The fact that possibilities are part of the mental machinery used to make decisions means that they are "real" mental events serving a real function. They are not "illusions" of possibilities. They are just what real possibilities are: mental tokens manipulated by the mind as it considers its choices.
Before knowing what we will order for dinner, we must narrow down the menu of possibilities to a single order. Choosing is the operation by which we accomplish this task. And choosing always requires (1) two or more real possibilities and (2) the ability to choose either one. This "ability to do otherwise" is built into the logic of the choosing operation. And if you try to eliminate it, you break the operation, and end up trapped in a paradox.
Being presented with a collection of things that can happen in the system as a whole - someone does this, someone does that, does not mean that each person could have done differently in that circumstance.
And you've yet to catch on to the fact that the person could have done differently even though he wouldn't have done differently.
Choosing always requires MULTIPLE things that we CAN do in order to determine the SINGLE thing that we WILL do. This will always result in the single thing we WOULD do and at least one other thing that we COULD HAVE done instead.
The notion that there is never more than one thing that we CAN do literally breaks choosing, as is easily demonstrated in the example:
Waiter: "What will you have for dinner tonight?"
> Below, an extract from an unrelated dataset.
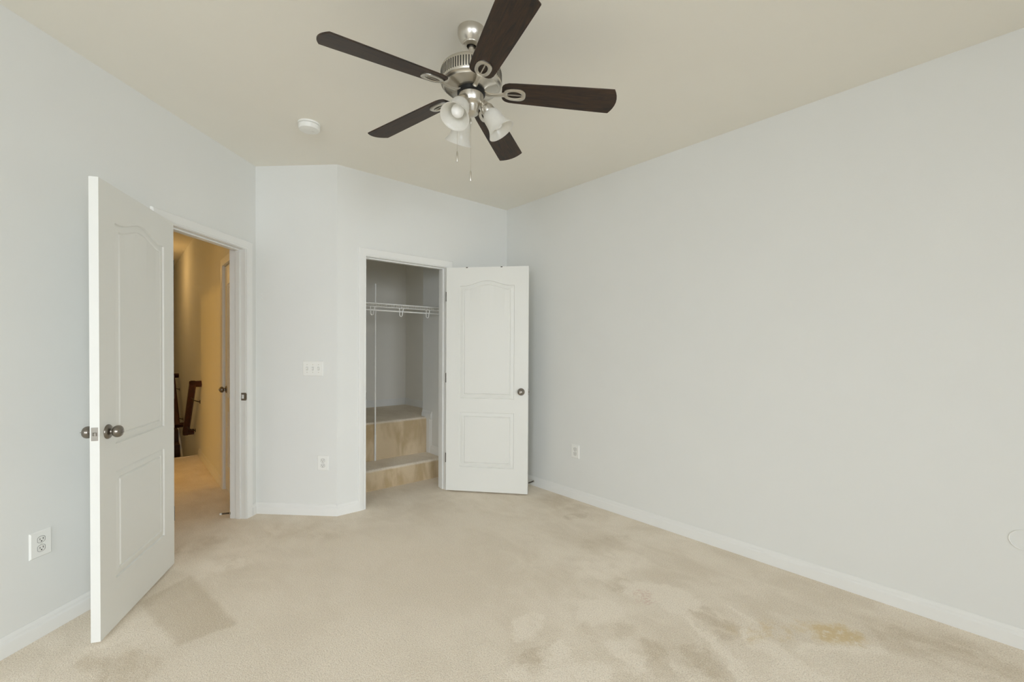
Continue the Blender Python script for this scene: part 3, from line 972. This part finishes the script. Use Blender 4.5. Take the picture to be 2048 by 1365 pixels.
fl('flywheel', M_BLACK, [(0.0, 2.476), (0.062, 2.476), (0.063, 2.470), (0.063, 2.457), (0.056, 2.453), (0.0, 2.453)])
fl('switch_housing', M_NICKEL, [(0.0, 2.457), (0.0555, 2.457), (0.056, 2.450), (0.0520, 2.420), (0.047, 2.412), (0.040, 2.409), (0.036, 2.406), (0.034, 2.400), (0.0315, 2.372), (0.022, 2.366), (0.008, 2.360), (0.0, 2.359)])

BL_IN, BL_OUT = 0.168, 0.662
for k in range(5):
    th = rad(-39.175 + 72 * k)
    PITCHB = Matrix.Rotation(th, 4, 'Z') @ Matrix.Translation((0, 0, fz(2.440) + 0.66 * math.tan(rad(3.3)))) @ Matrix.Rotation(rad(3.3), 4, 'Y') @ Matrix.Rotation(rad(-13), 4, 'X')
    # outline in blade plane, x = radius
    half = []
    for x, w in ((0.139, 0.030), (0.143, 0.040), (0.153, 0.049), (0.170, 0.0545), (0.205, 0.057), (0.40, 0.0635), (0.60, 0.0690), (0.6395, 0.0695)):
        half.append((x, w))
    tipc = [(0.6395 + 0.0225 * (1 - (w / 0.0695) ** 2) ** 1.0, w) for w in (0.062, 0.05, 0.035, 0.018, 0.0)]
    up_ = half + tipc
    dn = [(x, -w) for x, w in reversed(up_[:-1])]
    mb = MB(); mb.prism(up_ + dn, -0.003, 0.003)
    bl = mb.build('blade', M_BLADE, fan, bevel=0.0015)
    bl.matrix_local = PITCHB
    tag(bl, 'dark walnut blade')
    # iron: arm from the flywheel and a slotted medallion under the blade
    mb = MB()
    arm = []
    for r_, z_, w_, t_ in ((0.048, -0.008, 0.013, 0.004), (0.064, -0.011, 0.0115, 0.004), (0.080, -0.017, 0.010, 0.0045), (0.105, -0.0185, 0.009, 0.0048), (0.132, -0.014, 0.009, 0.0045), (0.150, -0.010, 0.013, 0.004)):
        arm.append([(r_, a * w_, z_ + c * t_) for a, c in ((-1, -0.4), (-0.5, -1), (0.5, -1), (1, -0.4), (1, 0.6), (-1, 0.6))])
    mb.loft(arm)
    # medallion ring: outer egg shape, inner oval, centre bar
    N = 28; outer = []; inner = []
    for q in range(N):
        t_ = 2 * PI * q / N
        c_, s_ = cos(t_), sin(t_)
        ex = 0.051 * (abs(c_) ** 0.75) * (1 if c_ >= 0 else -1)
        wy = (0.0335 + 0.0035 * c_) * (abs(s_) ** 0.8) * (1 if s_ >= 0 else -1)
        outer.append((0.196 + ex, wy))
        inner.append((0.196 + 0.034 * c_, 0.0185 * s_))
    rings = [[(x, y, -0.0035) for x, y in outer], [(x, y, -0.0085) for x, y in outer],
             [(0.196 + (x - 0.196) * 0.93, y * 0.90, -0.0105) for x, y in outer], [(0.196 + (x - 0.196) * 1.08, y * 1.12, -0.0105) for x, y in inner],
             [(x, y, -0.0085) for x, y in inner], [(x, y, -0.0035) for x, y in inner]]
    mb.loft(rings, True, False)
    mb.loft([[(x, -0.0032, -0.0035), (x, 0.0032, -0.0035), (x, 0.0024, -0.0095), (x, -0.0024, -0.0095)] for x in (0.156, 0.236)])
    mb.build('blade_iron', M_NICKEL, bl, smooth=40)

for rel in (0, 122, 245):
    th = rad(rel - YAW)
    out_d = Vector((cos(th), sin(th), 0))
    p0 = Vector((0, 0, fz(2.405))) + out_d * 0.064
    p1 = Vector((0, 0, fz(2.291))) + out_d * 0.140
    ax = (p1 - p0).normalized()
    R = ax.to_track_quat('Z', 'Y').to_matrix().to_4x4(); R.translation = p0
    mb = MB().at(R)
    prof = [(0.0262, 0.024), (0.0275, 0.030), (0.0335, 0.036), (0.0395, 0.046), (0.0425, 0.060), (0.0435, 0.080), (0.0460, 0.098), (0.0520, 0.114), (0.0600, 0.127), (0.0650, 0.134)]
    inn = [(r_ - 0.0028, z_) for r_, z_ in reversed(prof)]
    mb.lathe(prof + inn, 40, False)
    shd = mb.build('lamp_shade', M_FROST, fan, smooth=60)
    tag(shd, 'frosted glass bell shade')
    mb = MB().at(R); mb.lathe([(0.0, -0.022), (0.013, -0.021), (0.018, -0.015), (0.0205, -0.007), (0.0215, 0.001), (0.0255, 0.004), (0.0285, 0.009), (0.0300, 0.015), (0.0300, 0.036), (0.0275, 0.040), (0.0225, 0.040), (0.0, 0.040)], 32)
    soc = mb.build('lamp_socket', M_NICKEL, shd, smooth=35)
    mb = MB(); mb.tube([Vector((0, 0, fz(2.432))) + out_d * 0.044, Vector((0, 0, fz(2.425))) + out_d * 0.058, p0 - ax * 0.016], [0.009, 0.009, 0.010], 12)
    mb.build('lamp_arm', M_NICKEL, soc, smooth=50)
    mb = MB().at(R); mb.lathe([(0.0, 0.036), (0.013, 0.038), (0.0135, 0.048), (0.018, 0.060), (0.0255, 0.074), (0.0285, 0.086), (0.0275, 0.098), (0.022, 0.108), (0.013, 0.1145), (0.0, 0.117)], 28)
    mb.build('light_bulb', M_BULB, shd, smooth=60)


def chain(rx, ry, z0, z1, fob0, fob1, joint=None):
    p = _rt * rx + _fw * ry
    mb = MB(); z = z0
    mb.at(Matrix.Translation((p.x, p.y, 0)))
    mb.lathe([(0.0006, fz(z1)), (0.0006, fz(z0))], 6)
    while z > z1:
        mb.at(Matrix.Translation((p.x, p.y, fz(z)))); mb.lathe([(0.0, -0.0012), (0.0012, 0), (0.0, 0.0012)], 6); z -= 0.0036
    c = mb.build('pull_chain', M_NICKEL, fan, smooth=60)
    mb = MB().at(Matrix.Translation((p.x, p.y, 0)))
    mb.lathe([(0.0, fz(fob0 + 0.006)), (0.0022, fz(fob0 + 0.004)), (0.0032, fz(fob0)), (0.0042, fz(fob0 - 0.003)), (0.0042, fz(fob1 + 0.003)), (0.003, fz(fob1)), (0.0, fz(fob1))], 12)
    mb.build('pull_fob', M_NICKEL, c, smooth=40)
    if joint:
        mb = MB().at(Matrix.Translation((p.x, p.y, 0)))
        mb.lathe([(0.0, fz(joint + 0.016)), (0.003, fz(joint + 0.010)), (0.005, fz(joint)), (0.003, fz(joint - 0.012)), (0.0, fz(joint - 0.016))], 12)
        mb.build('chain_coupling', M_NICKEL, c, smooth=40)


chain(-0.060, -0.020, 2.425, 2.190, 2.188, 2.146)
chain(0.002, -0.036, 2.400, 2.098, 2.096, 2.054, 2.32)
Diner: "I don't know. What are my possibilities?"
Waiter: "Determinism only permits you one option. There is only one thing you can order. Everything else is impossible to order."
Diner: "Oh. Then what is the one thing that I can order?"
Waiter: "After you tell me what you will order, I will know what you can order. Because they are the same thing."
The ability to choose what we will do has given the human species a huge survival advantage. It would be a huge mistake to break it.